SHORT EXERCISE
Without the pictures, copy the entries below word for word.

ROWS

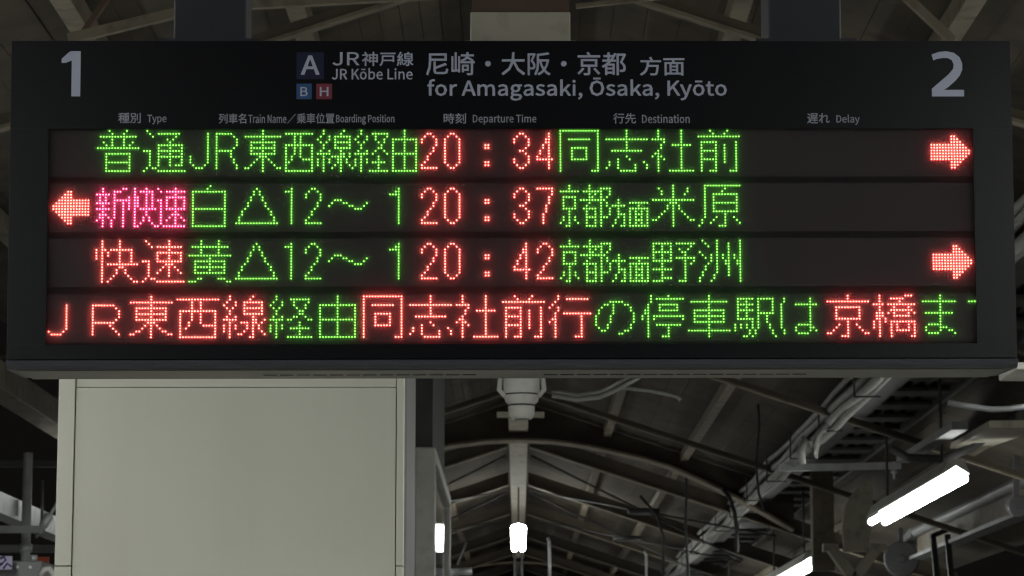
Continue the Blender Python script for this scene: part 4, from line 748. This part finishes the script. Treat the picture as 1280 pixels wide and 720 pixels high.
tb = thing('turnbuckle_rod', pt(58, 648, 15.3), 'slanted steel tie rod with turnbuckle beside the cream column', 'tie rod')
a, c = pt(45, 672, 15.3), pt(76, 622, 15.3)
MB().tube([a, c], .009, 6).build('rod', M['galv'], tb)
d = c - a
MB().tube([a + d * .22, a + d * .3, a + d * .55, a + d * .6], [.012, .024, .024, .012], 8).build('turnbuckle', M['galv'], tb)
wire(((53, 600), (52.5, 668)), 15.8, .009, 'drop_rod', 'grey', 'thin vertical rod hanging beside the turnbuckle', 'rod')
bxx = thing('equipment_box', pt(20, 715, 14.5), 'grey steel equipment box in the lower left corner', 'box')
p, r__ = pt(-60, 760, 14.5), pt(53, 701, 14.5)
MB().box(p.x, r__.x, 14.5, 15.0, p.z, r__.z, .008).build('body', M['grey'], bxx)
q = MB()
for px in (22, 38): c = pt(px, 709, 14.5); q.tube([(c.x, 14.492, c.z), (c.x, 14.5, c.z)], .008, 8)
q.build('screw', M['galv'], bxx)
c = pt(42, 699, 14.6); MB().tube([(c.x, 14.6, r__.z), (c.x, 14.6, r__.z + .035)], .02, 10).build('knob', M['galv'], bxx)
M['orange'] = mat('orange_plate', (0.55, 0.10, 0.04), .5, var=.08)
M['lilac'] = mat('lilac_plate', (0.50, 0.47, 0.66), .5, var=.08)
M['violet'] = mat('violet_ink', (0.06, 0.03, 0.16), .5, var=.08)
a, c = pt(44, 714, 16.2), pt(61, 696, 16.2)
solo(MB().box(a.x, c.x, 16.2, 16.22, a.z - .1, c.z, .003), 'orange_sign', M['orange'], 'small orange plate behind the equipment box', 'sign')
ls = thing('lilac_sign', pt(8, 703, 14.4), 'pale lilac plate with a violet scrawl at the lower left edge', 'sign')
a, c = pt(-30, 712, 14.4), pt(15, 695, 14.4)
MB().box(a.x, c.x, 14.4, 14.42, a.z, c.z, .002).build('plate', M['lilac'], ls)
MB().tube([pt(x, y, 14.397) for x, y in ((-6, 708), (2, 705), (7, 700), (5, 696), (0, 698))], .006, 6).tube([pt(x, y, 14.397) for x, y in ((4, 711), (9, 704), (14, 708))], .005, 6).build('ink_mark', M['violet'], ls)
q = MB(); q.tube([pt(x, y, 14.45) for x, y in ((50, 720), (56, 712), (62, 711), (67, 718), (66, 740))], .016, 8)
solo(q, 'pale_hose', M['white'], 'short pale hose beside the equipment box', 'hose')
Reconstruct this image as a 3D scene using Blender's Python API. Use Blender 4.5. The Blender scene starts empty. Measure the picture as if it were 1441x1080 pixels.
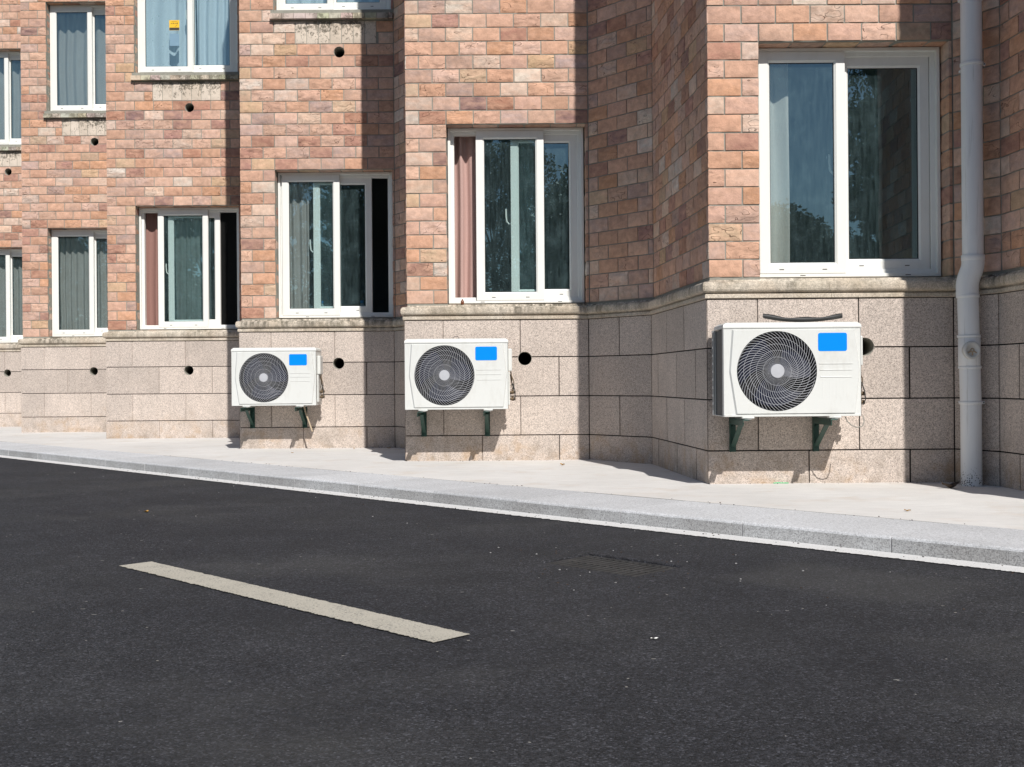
import bpy, bmesh, math, random
from mathutils import Vector, Matrix, noise
random.seed(7)
R = math.radians
scene = bpy.context.scene
col = scene.collection
CAMH = 0.63

# ------------------------------------------------------------------ node helpers
def new_mat(name):
    m = bpy.data.materials.new(name); m.use_nodes = True
    nt = m.node_tree; nt.nodes.clear()
    out = nt.nodes.new('ShaderNodeOutputMaterial')
    bs = nt.nodes.new('ShaderNodeBsdfPrincipled')
    nt.links.new(bs.outputs[0], out.inputs[0])
    return m, nt, bs, out
class NB:
    def __init__(s, nt): s.nt = nt
    def n(s, t, **k):
        x = s.nt.nodes.new(t)
        for a, b in k.items(): setattr(x, a, b)
        return x
    def l(s, a, b): s.nt.links.new(a, b)
    def put(s, sock, v):
        if isinstance(v, (int, float)): sock.default_value = v
        elif isinstance(v, (tuple, list)): sock.default_value = v
        else: s.l(v, sock)
    def co(s): return s.n('ShaderNodeTexCoord').outputs['Object']
    def pos(s): return s.n('ShaderNodeNewGeometry').outputs['Position']
    def noise(s, vec, scale, detail=2, rough=.5, w=None, dist=0):
        x = s.n('ShaderNodeTexNoise'); 
        if w is not None: x.noise_dimensions = '4D'; s.put(x.inputs['W'], w)
        s.put(x.inputs['Vector'], vec); x.inputs['Scale'].default_value = scale
        x.inputs['Detail'].default_value = detail; x.inputs['Roughness'].default_value = rough
        x.inputs['Distortion'].default_value = dist
        return x.outputs['Fac']
    def vor(s, vec, scale, out='Distance', rnd=1):
        x = s.n('ShaderNodeTexVoronoi'); s.put(x.inputs['Vector'], vec); x.inputs['Scale'].default_value = scale
        x.inputs['Randomness'].default_value = rnd
        return x.outputs[out]
    def ramp(s, f, stops, interp='LINEAR'):
        x = s.n('ShaderNodeValToRGB'); x.color_ramp.interpolation = interp
        e = x.color_ramp.elements
        while len(e) < len(stops): e.new(.5)
        for i, (p, c) in enumerate(stops):
            e[i].position = p
            e[i].color = (c, c, c, 1) if isinstance(c, (int, float)) else (*c[:3], 1)
        s.l(f, x.inputs[0]); return x.outputs[0]
    def mix(s, f, a, b, mode='MIX'):
        x = s.n('ShaderNodeMix', data_type='RGBA', blend_type=mode)
        s.put(x.inputs[0], f)
        for i, v in ((6, a), (7, b)):
            if isinstance(v, (tuple, list)): v = (*v[:3], 1)
            elif isinstance(v, (int, float)): v = (v, v, v, 1)
            s.put(x.inputs[i], v)
        return x.outputs[2]
    def m(s, op, a, b=0.0, c=None, clamp=False):
        x = s.n('ShaderNodeMath', operation=op, use_clamp=clamp)
        s.put(x.inputs[0], a); s.put(x.inputs[1], b)
        if c is not None: s.put(x.inputs[2], c)
        return x.outputs[0]
    def mr(s, v, a, b, c=0.0, d=1.0):
        x = s.n('ShaderNodeMapRange'); s.put(x.inputs[0], v)
        for i, q in zip((1, 2, 3, 4), (a, b, c, d)): x.inputs[i].default_value = q
        return x.outputs[0]
    def xyz(s, vec):
        x = s.n('ShaderNodeSeparateXYZ'); s.l(vec, x.inputs[0]); return x.outputs
    def mapp(s, vec, scale=(1, 1, 1), rot=(0, 0, 0)):
        x = s.n('ShaderNodeMapping'); s.l(vec, x.inputs[0]); x.inputs['Scale'].default_value = scale
        x.inputs['Rotation'].default_value = rot
        return x.outputs[0]
    def bump(s, h, dist, strength=1.0, normal=None):
        x = s.n('ShaderNodeBump'); x.inputs['Distance'].default_value = dist
        x.inputs['Strength'].default_value = strength; s.l(h, x.inputs['Height'])
        if normal is not None: s.l(normal, x.inputs['Normal'])
        return x.outputs[0]

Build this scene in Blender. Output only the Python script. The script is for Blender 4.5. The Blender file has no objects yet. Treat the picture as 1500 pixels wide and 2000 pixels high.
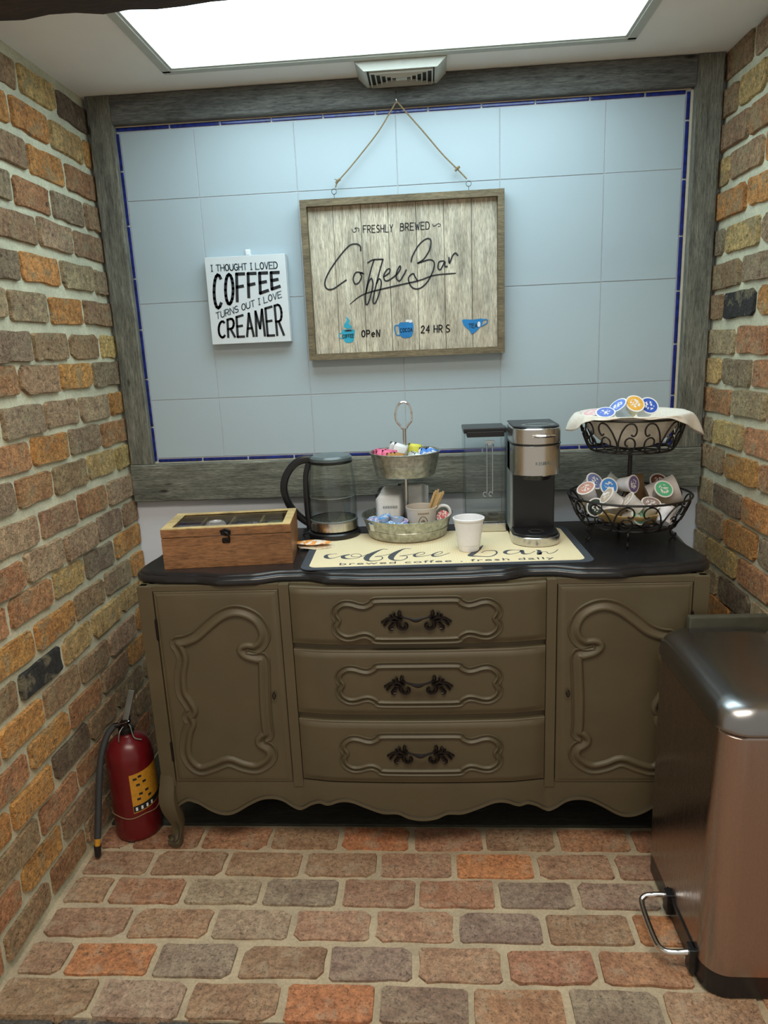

SOLUTION FOR THIS PROBLEM
Continue the Blender Python script for this scene: part 4, from line 748. This part finishes the script. Treat the picture as 1280 pixels wide and 720 pixels high.
tb = thing('turnbuckle_rod', pt(58, 648, 15.3), 'slanted steel tie rod with turnbuckle beside the cream column', 'tie rod')
a, c = pt(45, 672, 15.3), pt(76, 622, 15.3)
MB().tube([a, c], .009, 6).build('rod', M['galv'], tb)
d = c - a
MB().tube([a + d * .22, a + d * .3, a + d * .55, a + d * .6], [.012, .024, .024, .012], 8).build('turnbuckle', M['galv'], tb)
wire(((53, 600), (52.5, 668)), 15.8, .009, 'drop_rod', 'grey', 'thin vertical rod hanging beside the turnbuckle', 'rod')
bxx = thing('equipment_box', pt(20, 715, 14.5), 'grey steel equipment box in the lower left corner', 'box')
p, r__ = pt(-60, 760, 14.5), pt(53, 701, 14.5)
MB().box(p.x, r__.x, 14.5, 15.0, p.z, r__.z, .008).build('body', M['grey'], bxx)
q = MB()
for px in (22, 38): c = pt(px, 709, 14.5); q.tube([(c.x, 14.492, c.z), (c.x, 14.5, c.z)], .008, 8)
q.build('screw', M['galv'], bxx)
c = pt(42, 699, 14.6); MB().tube([(c.x, 14.6, r__.z), (c.x, 14.6, r__.z + .035)], .02, 10).build('knob', M['galv'], bxx)
M['orange'] = mat('orange_plate', (0.55, 0.10, 0.04), .5, var=.08)
M['lilac'] = mat('lilac_plate', (0.50, 0.47, 0.66), .5, var=.08)
M['violet'] = mat('violet_ink', (0.06, 0.03, 0.16), .5, var=.08)
a, c = pt(44, 714, 16.2), pt(61, 696, 16.2)
solo(MB().box(a.x, c.x, 16.2, 16.22, a.z - .1, c.z, .003), 'orange_sign', M['orange'], 'small orange plate behind the equipment box', 'sign')
ls = thing('lilac_sign', pt(8, 703, 14.4), 'pale lilac plate with a violet scrawl at the lower left edge', 'sign')
a, c = pt(-30, 712, 14.4), pt(15, 695, 14.4)
MB().box(a.x, c.x, 14.4, 14.42, a.z, c.z, .002).build('plate', M['lilac'], ls)
MB().tube([pt(x, y, 14.397) for x, y in ((-6, 708), (2, 705), (7, 700), (5, 696), (0, 698))], .006, 6).tube([pt(x, y, 14.397) for x, y in ((4, 711), (9, 704), (14, 708))], .005, 6).build('ink_mark', M['violet'], ls)
q = MB(); q.tube([pt(x, y, 14.45) for x, y in ((50, 720), (56, 712), (62, 711), (67, 718), (66, 740))], .016, 8)
solo(q, 'pale_hose', M['white'], 'short pale hose beside the equipment box', 'hose')
Reconstruct this image as a 3D scene using Blender's Python API. Use Blender 4.5. The Blender scene starts empty. Measure the picture as if it were 1441x1080 pixels.
import bpy, bmesh, math, random
from mathutils import Vector, Matrix, noise
random.seed(7)
R = math.radians
scene = bpy.context.scene
col = scene.collection
CAMH = 0.63

# ------------------------------------------------------------------ node helpers
def new_mat(name):
    m = bpy.data.materials.new(name); m.use_nodes = True
    nt = m.node_tree; nt.nodes.clear()
    out = nt.nodes.new('ShaderNodeOutputMaterial')
    bs = nt.nodes.new('ShaderNodeBsdfPrincipled')
    nt.links.new(bs.outputs[0], out.inputs[0])
    return m, nt, bs, out
class NB:
    def __init__(s, nt): s.nt = nt
    def n(s, t, **k):
        x = s.nt.nodes.new(t)
        for a, b in k.items(): setattr(x, a, b)
        return x
    def l(s, a, b): s.nt.links.new(a, b)
    def put(s, sock, v):
        if isinstance(v, (int, float)): sock.default_value = v
        elif isinstance(v, (tuple, list)): sock.default_value = v
        else: s.l(v, sock)
    def co(s): return s.n('ShaderNodeTexCoord').outputs['Object']
    def pos(s): return s.n('ShaderNodeNewGeometry').outputs['Position']
    def noise(s, vec, scale, detail=2, rough=.5, w=None, dist=0):
        x = s.n('ShaderNodeTexNoise'); 
        if w is not None: x.noise_dimensions = '4D'; s.put(x.inputs['W'], w)
        s.put(x.inputs['Vector'], vec); x.inputs['Scale'].default_value = scale
        x.inputs['Detail'].default_value = detail; x.inputs['Roughness'].default_value = rough
        x.inputs['Distortion'].default_value = dist
        return x.outputs['Fac']
    def vor(s, vec, scale, out='Distance', rnd=1):
        x = s.n('ShaderNodeTexVoronoi'); s.put(x.inputs['Vector'], vec); x.inputs['Scale'].default_value = scale
        x.inputs['Randomness'].default_value = rnd
        return x.outputs[out]
    def ramp(s, f, stops, interp='LINEAR'):
        x = s.n('ShaderNodeValToRGB'); x.color_ramp.interpolation = interp
        e = x.color_ramp.elements
        while len(e) < len(stops): e.new(.5)
        for i, (p, c) in enumerate(stops):
            e[i].position = p
            e[i].color = (c, c, c, 1) if isinstance(c, (int, float)) else (*c[:3], 1)
        s.l(f, x.inputs[0]); return x.outputs[0]
    def mix(s, f, a, b, mode='MIX'):
        x = s.n('ShaderNodeMix', data_type='RGBA', blend_type=mode)
        s.put(x.inputs[0], f)
        for i, v in ((6, a), (7, b)):
            if isinstance(v, (tuple, list)): v = (*v[:3], 1)
            elif isinstance(v, (int, float)): v = (v, v, v, 1)
            s.put(x.inputs[i], v)
        return x.outputs[2]
    def m(s, op, a, b=0.0, c=None, clamp=False):
        x = s.n('ShaderNodeMath', operation=op, use_clamp=clamp)
        s.put(x.inputs[0], a); s.put(x.inputs[1], b)
        if c is not None: s.put(x.inputs[2], c)
        return x.outputs[0]
    def mr(s, v, a, b, c=0.0, d=1.0):
        x = s.n('ShaderNodeMapRange'); s.put(x.inputs[0], v)
        for i, q in zip((1, 2, 3, 4), (a, b, c, d)): x.inputs[i].default_value = q
        return x.outputs[0]
    def xyz(s, vec):
        x = s.n('ShaderNodeSeparateXYZ'); s.l(vec, x.inputs[0]); return x.outputs
    def mapp(s, vec, scale=(1, 1, 1), rot=(0, 0, 0)):
        x = s.n('ShaderNodeMapping'); s.l(vec, x.inputs[0]); x.inputs['Scale'].default_value = scale
        x.inputs['Rotation'].default_value = rot
        return x.outputs[0]
    def bump(s, h, dist, strength=1.0, normal=None):
        x = s.n('ShaderNodeBump'); x.inputs['Distance'].default_value = dist
        x.inputs['Strength'].default_value = strength; s.l(h, x.inputs['Height'])
        if normal is not None: s.l(normal, x.inputs['Normal'])
        return x.outputs[0]

Build this scene in Blender. Output only the Python script. The script is for Blender 4.5. The Blender file has no objects yet. Treat the picture as 1500 pixels wide and 2000 pixels high.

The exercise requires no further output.